The last ball moves out with velocity 2v/6.

This third ball hits the fourth ball and comes to rest, and so on.

The exact dynamics will depend on the ratio of propagation time of the momentum from left to right and the time it takes for the object to oscillate back and cause further collisions.

Answer 3

The key is to come up with a precise model of the gluing process. One way to do this is to imagine the glue is actually an instantaneous "latch", which can absorb an arbitrary amount of energy in the process of latching the first two balls together. (I see that @Prallax suggested this in the comments.)

If this were the case, the way to solve this would be to imagine that there were only 2 balls in the chain, and compute how much energy would be absorbed by the latch.

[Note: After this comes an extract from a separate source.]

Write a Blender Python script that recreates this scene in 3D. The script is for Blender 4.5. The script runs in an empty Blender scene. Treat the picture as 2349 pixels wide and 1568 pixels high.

Evidently, in this case, in order to conserve momentum, after the first ball came in with velocity $v$, the two latched balls would then keep moving together at velocity $v/2$. From this you could compute the amount of energy lost to the latch.

Then, add the last three balls back in. Now you know how much energy is lost to the latch, and of course conservation of momentum must also hold. You can put these two facts together to calculate exactly what must happen. The result is your Answer 2; losing the very same amount of energy leads to the result where the right-most two balls fly out at velocity $v/2$.

Change the latch properties, so that it absorbs a different amount of energy, and you'll change the answer. I suppose that a slightly-less-than-instantaneous latching process would be affected by the presence of the other three balls, at which point the above analysis would fail. But to answer this question, you'd really need a detailed model of the latch itself, I imagine -- basically your Answer 3.